Negociação e Conflito na Era Conectada
Por Beto Carvalho


O cenário corporativo e social se redesenhou. As antigas pirâmides hierárquicas, que por muito tempo ditaram o ritmo das organizações, cedem espaço a ecossistemas fluidos, ágeis e interconectados. A velocidade das inovações é vertiginosa, e a hiperconectividade promove novas relações, onde o controle direto é cada vez mais uma ilusão. Nesse contexto, a materialização de qualquer ideia ou projeto não depende mais de ordens verticais, mas de uma orquestração delicada entre pessoas e entidades sobre as quais, muitas vezes, não temos ascendência direta.
É aqui que a negociação assume seu papel central. Mais que uma habilidade, tornou-se uma necessidade intrínseca para navegar e prosperar. O poder, antes concentrado no topo, pulveriza-se em redes de interdependência, transformando cada interação em potencial ponto de acordo. Uma revolução silenciosa, mas potente, ecoando os princípios imortalizados no clássico "Como Chegar ao Sim", de Roger Fischer, William Ury e Bruce Patton. Obra que, mesmo após décadas do lançamento e revisões, continua sendo referência para quem busca aprimorar a arte de influenciar e construir acordos. Seus autores já cravavam na primeira edição do livro: quer gostemos ou não, somos todos negociadores.
O verbo "negociar" deixou de ser exclusividade de corredores diplomáticos, salas de venda ou escritórios de advocacia. Hoje, temos a clareza de que cada dia é um emaranhado de negociações, formais ou informais, com quem quer que interajamos. Longe vão os dias em que a negociação era sinônimo de embate, onde a pergunta crucial era "quem vai ganhar e quem vai perder". Essa mentalidade arcaica, que exigia a rendição de uma das partes para que houvesse um fim, está sendo superada. Compreendemos agora que existem inúmeras formas cooperativas de resolver divergências, buscando um desfecho "ganha-ganha" ou, no mínimo, um acordo sensato que beneficie todas as partes, superando a rigidez das concessões unilaterais.
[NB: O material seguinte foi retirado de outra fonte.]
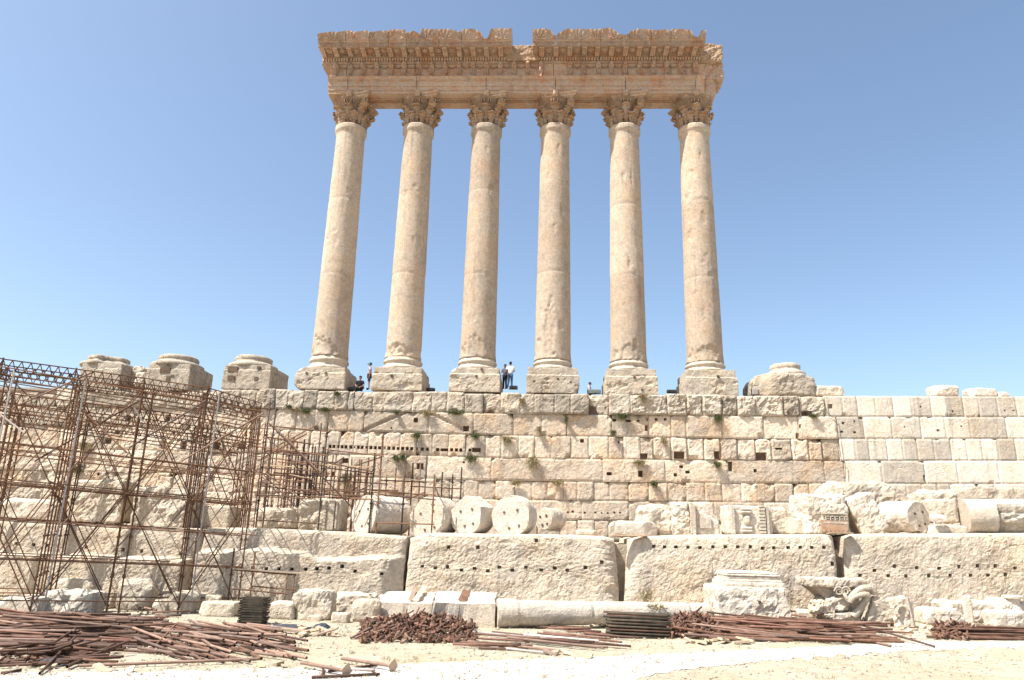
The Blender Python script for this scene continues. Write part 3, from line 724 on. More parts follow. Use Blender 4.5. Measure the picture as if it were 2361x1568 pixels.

Nessa "Revolução da Negociação" - termo cunhado pelos autores - em plena efervescência global, surge um elemento paradoxal, mas igualmente vital: o conflito. Sim, ele não diminuiu; pelo contrário, parece ter se expandido. A hierarquia vertical do passado tendia a conter os atritos, mantendo-os, não raras vezes, sob o tapete. Contudo, com a ascensão das estruturas hierárquicas horizontais e a democratização das relações, os conflitos são libertados. Eles vêm à tona, revelando-se não como falhas, mas como parte inerente e, ousadamente, útil da vida.
O objetivo, portanto, não é eliminar o conflito. É ingênuo e ineficaz tentar fazê-lo. O conflito é um catalisador para mudanças construtivas, um motor para aprimoramentos e descobertas. Poucas injustiças históricas foram corrigidas sem um intenso contraditório de ideias e vontades. As melhores decisões em sistemas democráticos, por exemplo, não nascem de um consenso superficial, mas da exploração profunda de diferentes pontos de vista, da fricção necessária que lapida as soluções e as torna verdadeiramente criativas. Pode soar contraintuitivo, mas um mundo que busca prosperidade precisa de mais conflito, e não menos. O desafio reside em transformá-lo, mudando radicalmente a forma como lidamos com as divergências: de uma luta destrutiva e antagônica para uma resolução prática, harmônica e, acima de tudo, construtiva das diferenças.
Assim, a arte da negociação e a gestão inteligente do conflito não são apenas habilidades valiosas; são pilares para a construção de um futuro mais colaborativo e inovador. Aceitar essa realidade é o primeiro passo para dominar a dinâmica das relações humanas nessa nova era.